Validation Lifecycle Configuration: The final piece is updating your validation lifecycle rules. In Admin > System Settings > Validation Configuration, locate the compliance record validation rules. Add a new rule specifically for approval validation:

Rule Name: Risk-Based Approval Validation

Trigger: On transition to Released state

Condition: Apply conditional logic based on risk_level attribute

Validation Logic: Check only the approvals required for the actual workflow path taken

Testing Your Configuration: After making these changes, test with both high-risk and low-risk compliance items:

  1. High-risk item should route through both regulatory and QA approval, with validation requiring both
  2. Low-risk item should bypass QA approval entirely, with validation only checking regulatory approval
  3. Verify the workflow history shows only the steps actually traversed
  4. Confirm validation error messages are specific about which approval is missing

This approach eliminates the validation failure for skipped steps because those steps never enter the workflow history. The conditional validation rules ensure you’re only validating approvals that were actually required based on the risk level, maintaining your risk-based approach while satisfying the validation engine’s requirements.

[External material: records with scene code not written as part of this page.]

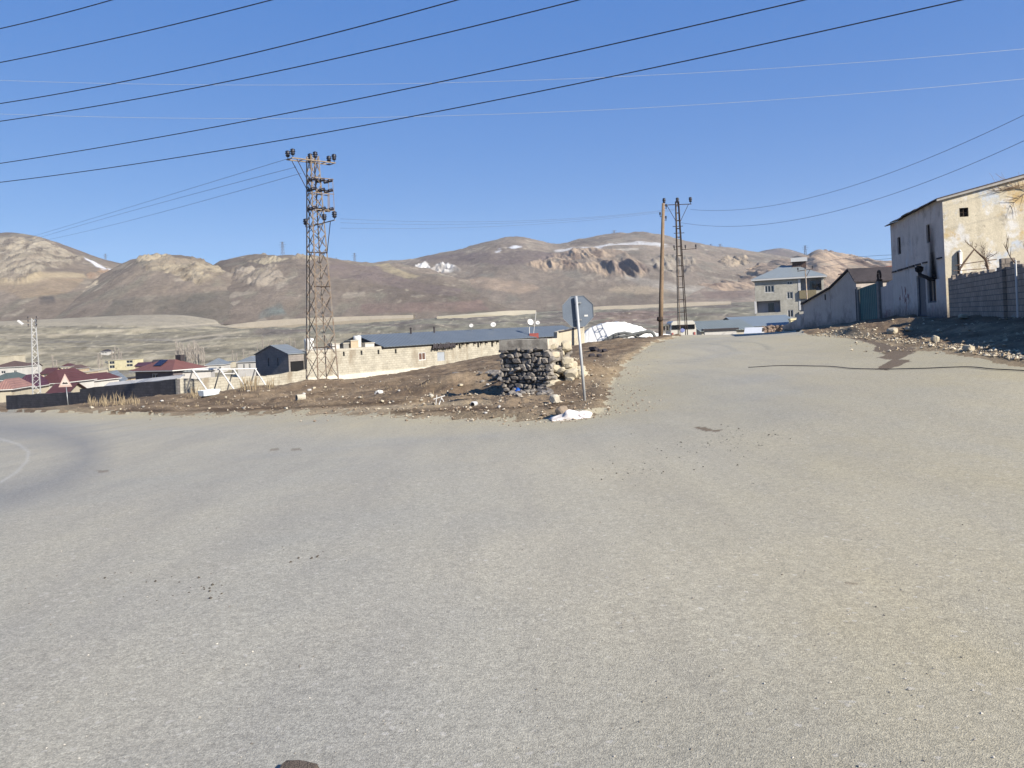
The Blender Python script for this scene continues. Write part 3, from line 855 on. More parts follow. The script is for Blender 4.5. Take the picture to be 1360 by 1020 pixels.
mb = MB(); hp = [o1 + Vector((x * w_ * .42, -.006, h_ * (.10 + .17 * z))) for x, z in ((-1, 0), (1, 0), (.85, .35), (.45, .75), (.2, .55), (-.1, .5), (-.45, .85), (-.8, .5))]
mb.poly(hp, (0, .004, 0)); mb.build('hump_symbol', mat_plain('black_symbol', A(40, 38, 40), .05, 3, .5), pn)

# ------------------------------------------------------------------ big lattice pylon
b = at(425.5, 46)
k = 46 / F
H = 296 * k
tw = thing('lattice_pylon', 'tall rusty lattice pylon with arms of dark insulators in front of the long wall', 'pylon', b, math.radians(43))
a0, a1 = 20.5 * k * .75, 7.4 * k * .75
def half(z): return a0 + (a1 - a0) * min(1, max(0, z / H)) ** .9
legs = [(-1, -1), (1, -1), (1, 1), (-1, 1)]
for i, (sx, sy) in enumerate(legs):
    mb = MB()
    zs = np.linspace(-.4, H, 9)
    for z0, z1 in zip(zs[:-1], zs[1:]):
        mb.bar((sx * half(z0), sy * half(z0), z0), (sx * half(z1), sy * half(z1), z1), .044, 4)
    mb.build('leg', (RUSTY, RUSTY, GALV_L, GALV_L)[i] if i != 1 else GALV_L, tw)
lev = [0]
while lev[-1] < H - .45:
    lev.append(lev[-1] + max(.68, 2.0 * half(lev[-1])))
lev[-1] = H
for i in range(4):
    (ax, ay), (bx, by) = legs[i], legs[(i + 1) % 4]
    mb = MB()
    for z0, z1 in zip(lev[:-1], lev[1:]):
        p0, p1 = half(z0), half(z1); zm = (z0 + z1) / 2; pm = half(zm)
        mb.bar((ax * p0, ay * p0, z0), (bx * p1, by * p1, z1), .021, 4)
        mb.bar((bx * p0, by * p0, z0 + .03), (ax * p1, ay * p1, z1), .021, 4)
    mb.build('bracing', (RUSTY, GALV_L, GALV_L, RUSTY)[i], tw)
def zt(y): return (508 - y) * k
# platforms and belts
for y, ex in ((341, .42), (386, .05), (466, .25)):
    z = zt(y); p = half(z)
    mb = MB(); mb.bar((-p - ex, -p, z), (p + .02, -p, z), .04, 4); mb.bar((p, -p, z + .01), (p, p, z + .01), .03, 4)
    mb.build('belt', DARKST, tw)
# top arm pair with six insulators
zA = zt(219)
arm = MB()
L = 1.42
for yy in (-.29, .29):
    arm.bar((-L - .06, yy, zA), (L - .12, yy, zA), .045, 4)
for x in (-L, -L * .5, 0, L * .5, L - .14):
    arm.bar((x, -.3, zA), (x, .3, zA), .03, 4)
arm.build('crossarm', RUSTY, tw)
mb = MB()
for yy in (-.29, .29):
    mb.bar((-L * .82, yy, zA - .03), (-half(zA - 1.6), yy * .9, zA - 1.6), .022, 4)
mb.build('arm_brace', DARKST, tw)
for x in (-L + .02, 0, L - .2):
    for yy in (-.29, .29):
        insulator('insulator', tw, (x, yy, zA + .16), .155, .36)
# middle arm, crossing the other way
zB = zt(303)
mb = MB(); mb.bar((.12, 1.28, zB), (-.02, -2.15, zB), .035, 4); mb.bar((-half(zB), -.1, zB), (half(zB), -.1, zB), .03, 4); mb.build('crossarm', GALV_L, tw)
mb = MB(); mb.bar((.02, -1.6, zB), (half(zB - 1.7), -half(zB - 1.7), zB - 1.7), .025, 4); mb.build('arm_brace', DARKST, tw)
for yy in (1.18, -.95, -2.05):
    insulator('insulator', tw, (.02, yy, zB + .14), .155, .36)
# switch gear: three shelves of dark stubs
sg = MB()
x0s = half(zt(260))
for y in (242, 262, 284):
    z = zt(y)
    for yy in (-.25, .25):
        sg.bar((-.3, yy - .15, z), (1.05, yy - .15, z), .03, 4)
sg.bar((1.02, -.4, zt(284)), (1.0, -.4, zt(241)), .02, 4); sg.bar((1.02, .1, zt(284)), (1.02, .1, zt(241)), .02, 4)
sg.bar((.62, -.4, zt(284)), (.66, -.4, zt(262)), .028, 4)
sgo = sg.build('switch_frame', RUSTY, tw)
for y in (244, 257, 282):
    z = zt(y)
    for x in (-.25, .35, .85):
        for yy in (-.38, .1):
            mb = MB(); mb.lathe((x, yy, z), [(.05, -.16), (.1, -.12), (.075, -.07), (.11, -.02), (.075, .04), (.11, .09), (.05, .13)], 8, Vector((.9, .1, .25)))
            mb.build('switch_insulator', INSUL, sgo, True)
mb = MB(); mb.bar((-a0 * .98, .12, 1.7), (-half(zt(240)) - .03, -.02, zt(243)), .02, 5); mb.build('operating_rod', DARKST, tw)

# ------------------------------------------------------------------ lattice pole on the crest
b = at(906, 57)
k = 57 / F
H = 172 * k + .35
lp = thing('lattice_pole', 'slim rusty ladder-like lattice pole with a T arm of insulators beside the wooden pole', 'utility pole', b, math.radians(2))
def hw(z): return (5.0 - 3.2 * z / H) * k
for sx, sy in legs:
    mb = MB(); mb.bar((sx * hw(-.4), sy * hw(0), -.4), (sx * hw(H), sy * hw(H), H), .034, 4); mb.build('leg', RUSTY if sx < 0 else DARKST, lp)
z = .7; st_ = .95
zz = []
while z < H:
    zz.append(z); z += st_; st_ = max(.42, st_ * .945)
for z in zz:
    p = hw(z); mb = MB()
    for i in range(4):
        (ax, ay), (bx, by) = legs[i], legs[(i + 1) % 4]
        mb.bar((ax * p, ay * p, z), (bx * p, by * p, z), .03, 4)
    mb.build('rung', DARKST, lp)
zc = H - .25
mb = MB(); mb.bar((-1.0, -.1, zc), (.98, -.1, zc), .035, 4); mb.build('crossarm', DARKST, lp)
mb = MB()
for s in (-1, 1):
    mb.bar((s * .78, -.1, zc), (s * hw(zc - 1.25), -.1, zc - 1.25), .022, 4)
mb.build('arm_brace', DARKST, lp)
for x in (-.95, 0, .93):
    insulator('insulator', lp, (x, -.1, zc + .14), .13, .36)
mb = MB(); zq = 116 * k; mb.bar((-.42, -.2, zq - .1), (-hw(zq), -.1, zq - .1), .02); mb.build('side_bracket', DARKST, lp); mb = MB(); mb.bar((.32, -.2, zq - .12), (1.18, -.2, zq - .08), .025); mb.bar((hw(zq), 0, zq - .1), (.34, -.2, zq - .1), .025); mb.build('side_bracket', DARKST, lp)
for x in (-.4, .4, 1.15):
    insulator('insulator', lp, (x, -.2, zq), .07, .22)
mb = MB(); mb.bar((-.42, -.12, 145 * k), (.3, -.12, 145 * k), .03); mb.build('side_bracket', DARKST, lp); mb = MB(); mb.bar((-.36, -.12, 136 * k), (.38, -.12, 136 * k), .03); mb.build('side_bracket', DARKST, lp)

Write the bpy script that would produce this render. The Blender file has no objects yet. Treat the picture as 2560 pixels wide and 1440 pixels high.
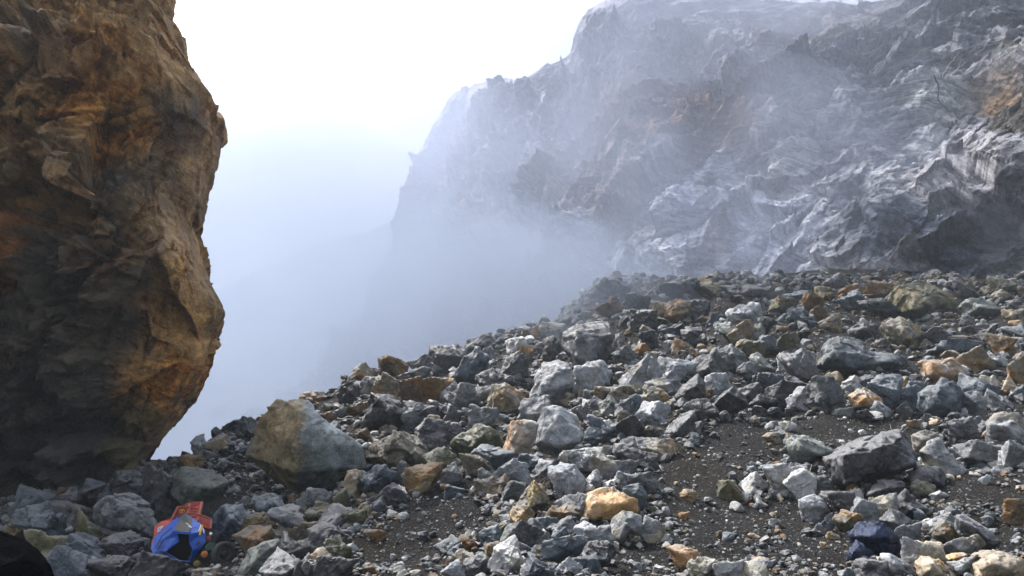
import bpy, bmesh, math, random
import numpy as np
from mathutils import Vector, Matrix

random.seed(7)
RNG = np.random.default_rng(11)
sc = bpy.context.scene
COL = sc.collection

# ------------------------------------------------------------------ camera
FPX = 2009.0
PITCH = math.radians(10.7)
cam_d = bpy.data.cameras.new('camera')
cam_d.sensor_width = 36.0
cam_d.lens = 36.0 * FPX / 2560.0
cam_d.clip_end = 3000
cam_d.clip_start = 0.1
cam = bpy.data.objects.new('camera', cam_d)
COL.objects.link(cam)
cam.location = (0, 0, 0)
cam.rotation_euler = (math.pi / 2 + PITCH, 0, 0)
sc.camera = cam

# ------------------------------------------------------------------ light
SUN_EL, SUN_AZ = 52.0, -50.0          # azimuth measured from straight ahead towards the right
w = bpy.data.worlds.new('World')
sc.world = w
w.use_nodes = True
nt = w.node_tree
for n in list(nt.nodes):
    nt.nodes.remove(n)
out = nt.nodes.new('ShaderNodeOutputWorld')
bg = nt.nodes.new('ShaderNodeBackground')
sky = nt.nodes.new('ShaderNodeTexSky')
sky.sky_type = 'NISHITA'
sky.sun_disc = False
sky.sun_elevation = math.radians(SUN_EL)
sky.sun_rotation = math.radians(SUN_AZ)
sky.air_density = 1.0
sky.dust_density = 6.0
sky.ozone_density = 1.0
hs = nt.nodes.new('ShaderNodeHueSaturation')
hs.inputs['Saturation'].default_value = 0.45      # thin white overcast
nt.links.new(sky.outputs[0], hs.inputs['Color'])
nt.links.new(hs.outputs[0], bg.inputs['Color'])
bg.inputs['Strength'].default_value = 0.15
nt.links.new(bg.outputs[0], out.inputs[0])

sd = bpy.data.lights.new('sun', 'SUN')
sd.energy = 3.6
sd.angle = math.radians(5)
sd.color = (1.0, 0.96, 0.91)
so = bpy.data.objects.new('sun', sd)
COL.objects.link(so)
el, az = math.radians(SUN_EL), math.radians(SUN_AZ)
to_sun = Vector((math.sin(az) * math.cos(el), math.cos(az) * math.cos(el), math.sin(el)))
so.rotation_euler = to_sun.to_track_quat('Z', 'Y').to_euler()

sc.view_settings.view_transform = 'Standard'
sc.view_settings.look = 'None'
sc.view_settings.gamma = 1.0
sc.view_settings.exposure = 1.02
cy = sc.cycles
cy.use_denoising = True
cy.max_bounces = 6
cy.diffuse_bounces = 3
cy.volume_bounces = 2
cy.use_adaptive_sampling = False

# ------------------------------------------------------------------ helpers
def ray(px, py):
    """direction through a point of the 2560 x 1440 photograph, scaled so that y = 1"""
    u = (np.asarray(px, float) - 1280.0) / FPX
    v = (720.0 - np.asarray(py, float)) / FPX
    y = math.cos(PITCH) - v * math.sin(PITCH)
    z = math.sin(PITCH) + v * math.cos(PITCH)
    return u / y, z / y

def at(px, py, Y):
    a, b = ray(px, py)
    return Vector((float(a) * Y, Y, float(b) * Y))

def project(x, y, z):
    c, s = math.cos(PITCH), math.sin(PITCH)
    d = y * c + z * s
    up = -y * s + z * c
    return 1280 + FPX * x / d, 720 - FPX * up / d

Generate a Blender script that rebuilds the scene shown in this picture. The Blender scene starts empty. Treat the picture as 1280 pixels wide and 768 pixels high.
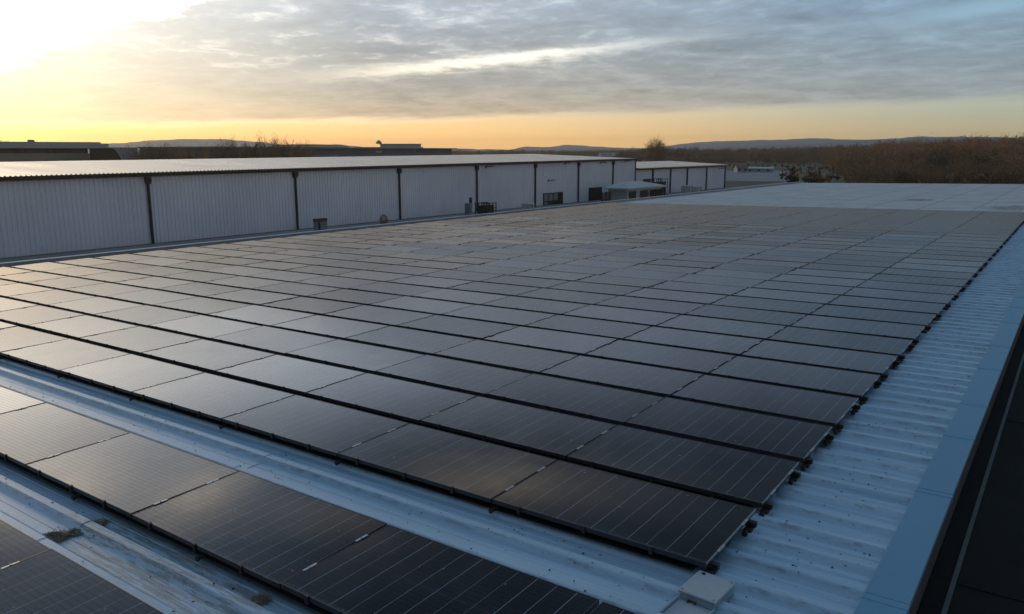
import bpy, bmesh, math, random
import numpy as np
from mathutils import Matrix, Vector

R = math.radians
SC = bpy.context.scene
COL = SC.collection
rnd = random.Random(11)

# ------------------------------------------------------------------ camera
CAMZ = 7.0                                    # eye height above the ground
YAW, PITCH = R(35.722), R(11.159)             # turned to the left of +Y, looking down
FPX = 979.87                                  # focal length in pixels of a 1280 wide picture
CAM = Vector((1.70088, -4.53944, CAMZ))
cam_d = bpy.data.cameras.new('camera')
cam_d.sensor_width = 36.0
cam_d.lens = 36.0 * FPX / 1280.0
cam_d.clip_start = 0.05
cam_d.clip_end = 20000
cam = bpy.data.objects.new('camera', cam_d)
COL.objects.link(cam)
FW = Vector((-math.sin(YAW) * math.cos(PITCH), math.cos(YAW) * math.cos(PITCH), -math.sin(PITCH)))
RT = Vector((math.cos(YAW), math.sin(YAW), 0))
UP = RT.cross(FW)
mw = Matrix((RT, UP, -FW)).transposed().to_4x4()
mw.translation = CAM
cam.matrix_world = mw
SC.camera = cam

# ------------------------------------------------------------------ sky, sun, exposure
SUN_AZ, SUN_EL = -77.5, 6.0                   # degrees; azimuth from +Y, negative towards -X
SC.view_settings.view_transform = 'Standard'
SC.view_settings.look = 'None'
SC.view_settings.exposure = 0.2
SC.view_settings.gamma = 1.0
SC.view_settings.use_curve_mapping = False

world = bpy.data.worlds.new('World')
SC.world = world
world.use_nodes = True


class NB:
    """small helper that writes node maths compactly"""
    def __init__(s, nt):
        s.nt = nt

    def n(s, t, **kw):
        x = s.nt.nodes.new(t)
        for k, v in kw.items():
            setattr(x, k, v)
        return x

    def put(s, sock, v):
        if isinstance(v, bpy.types.NodeSocket):
            s.nt.links.new(v, sock)
        elif isinstance(v, (tuple, list)):
            v = tuple(v)
            if sock.type == 'RGBA' and len(v) == 3:
                v = v + (1,)
            sock.default_value = v
        else:
            sock.default_value = v

    def m(s, op, a, b=0.0, c=0.0, clamp=False):
        x = s.n('ShaderNodeMath', operation=op, use_clamp=clamp)
        s.put(x.inputs[0], a); s.put(x.inputs[1], b); s.put(x.inputs[2], c)
        return x.outputs[0]

    def smooth(s, v, a, b):
        x = s.n('ShaderNodeMapRange', interpolation_type='SMOOTHSTEP')
        s.put(x.inputs[0], v); s.put(x.inputs[1], a); s.put(x.inputs[2], b)
        return x.outputs[0]

    def lin(s, v, a, b, c=0.0, d=1.0):
        x = s.n('ShaderNodeMapRange')
        s.put(x.inputs[0], v); s.put(x.inputs[1], a); s.put(x.inputs[2], b)
        s.put(x.inputs[3], c); s.put(x.inputs[4], d)
        return x.outputs[0]

    def mix(s, f, a, b, blend='MIX'):
        x = s.n('ShaderNodeMix', data_type='RGBA', blend_type=blend)
        s.put(x.inputs[0], f); s.put(x.inputs[6], a); s.put(x.inputs[7], b)
        return x.outputs[2]

    def ramp(s, f, stops, interp='LINEAR'):
        x = s.n('ShaderNodeValToRGB')
        x.color_ramp.interpolation = interp
        e = x.color_ramp.elements
        while len(e) < len(stops):
            e.new(0.5)
        for q, (p, c) in zip(e, stops):
            q.position = p
            q.color = tuple(c) + (1,) if len(c) == 3 else c
        s.put(x.inputs[0], f)
        return x.outputs[0]

    def noise(s, vec, scale, detail=4.0, rough=0.55, dist=0.0):
        x = s.n('ShaderNodeTexNoise')
        s.put(x.inputs['Vector'], vec)
        x.inputs['Scale'].default_value = scale
        x.inputs['Detail'].default_value = detail
        x.inputs['Roughness'].default_value = rough
        x.inputs['Distortion'].default_value = dist
        return x.outputs[0]

    def xyz(s, a, b, c):
        x = s.n('ShaderNodeCombineXYZ')
        s.put(x.inputs[0], a); s.put(x.inputs[1], b); s.put(x.inputs[2], c)
        return x.outputs[0]

    def sep(s, v):
        x = s.n('ShaderNodeSeparateXYZ')
        s.put(x.inputs[0], v)
        return x.outputs

    def vm(s, op, a, b):
        x = s.n('ShaderNodeVectorMath', operation=op)
        s.put(x.inputs[0], a); s.put(x.inputs[1], b)
        return x

    def scale(s, c, f):
        x = s.n('ShaderNodeVectorMath', operation='SCALE')
        s.put(x.inputs[0], c); s.put(x.inputs[3], f)
        return x.outputs[0]

    def add(s, a, b):
        return s.vm('ADD', a, b).outputs[0]


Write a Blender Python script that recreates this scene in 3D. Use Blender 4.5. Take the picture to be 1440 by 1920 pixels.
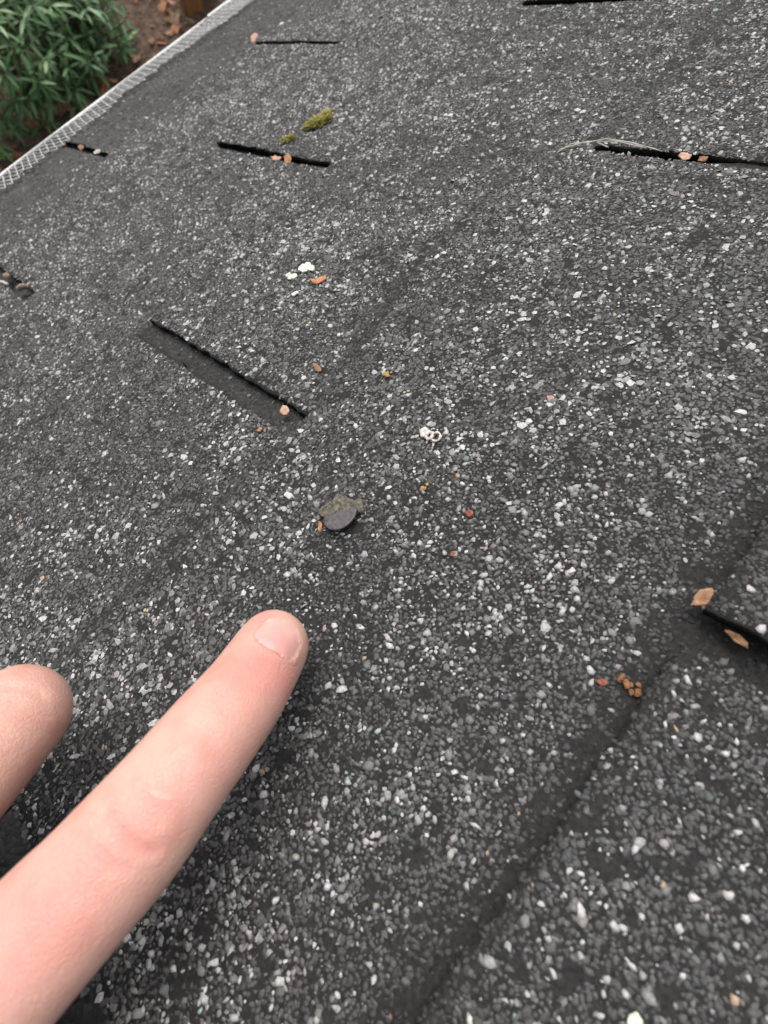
import bpy, bmesh, math, random
import numpy as np
from mathutils import Vector, Matrix, noise

for o in list(bpy.data.objects):
    bpy.data.objects.remove(o)
scene = bpy.context.scene
COL = scene.collection
rng = np.random.default_rng(7)
random.seed(7)

# ------------------------------------------------------------------ frame
# roof frame: u = up the slope, v = along the eave, n = off the roof (all mm)
PITCH = math.radians(30.0)
CT, ST = math.cos(PITCH), math.sin(PITCH)
ROOF_Z = 1.735


def W(u, v, n=0.0):
    u *= 0.001; v *= 0.001; n *= 0.001
    return Vector((u * CT - n * ST, v, ROOF_Z + u * ST + n * CT))


def WA(P):
    """(N,3) array of u,v,n in mm -> world metres"""
    P = np.asarray(P, float) * 0.001
    return np.stack([P[:, 0] * CT - P[:, 2] * ST, P[:, 1], ROOF_Z + P[:, 0] * ST + P[:, 2] * CT], 1)


def WD(u, v, n):
    return Vector((u * CT - n * ST, v, u * ST + n * CT))


# ------------------------------------------------------------------ camera
CAM_UVN = (412.6, 0.0, 129.6)
cx, cy, cz = (0.68942, 0.65574, -0.30775), (-0.45548, 0.72279, 0.51972), (0.56324, -0.21813, 0.79698)
cam = bpy.data.cameras.new("camera")
cam_o = bpy.data.objects.new("camera", cam)
COL.objects.link(cam_o)
X, Y, Z = WD(*cx), WD(*cy), WD(*cz)
M = Matrix((X, Y, Z)).transposed().to_4x4()
M.translation = W(*CAM_UVN)
cam_o.matrix_world = M
cam.sensor_fit = 'VERTICAL'
cam.sensor_height = 36.0
cam.sensor_width = 27.0
cam.lens = 18.75
cam.clip_start = 0.004
cam.clip_end = 300.0
cam.dof.use_dof = True
cam.dof.focus_distance = 0.175
cam.dof.aperture_fstop = 17.5
scene.camera = cam_o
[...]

Exactly right. In the release step validation configuration, you’ll need to add a conditional validator that checks the risk_level field value before requiring QA approval completion. The syntax depends on your version, but generally you’d use something like: IF risk_level = ‘high’ THEN require approval_qa_complete = true.

I ran into this exact scenario in qual-2022.1. The problem is that conditional approval steps still create a workflow history entry, and the validation engine checks the history for approval completion regardless of whether the step was required. You need to configure the validation rules at the release step to use conditional logic that matches your risk-based routing.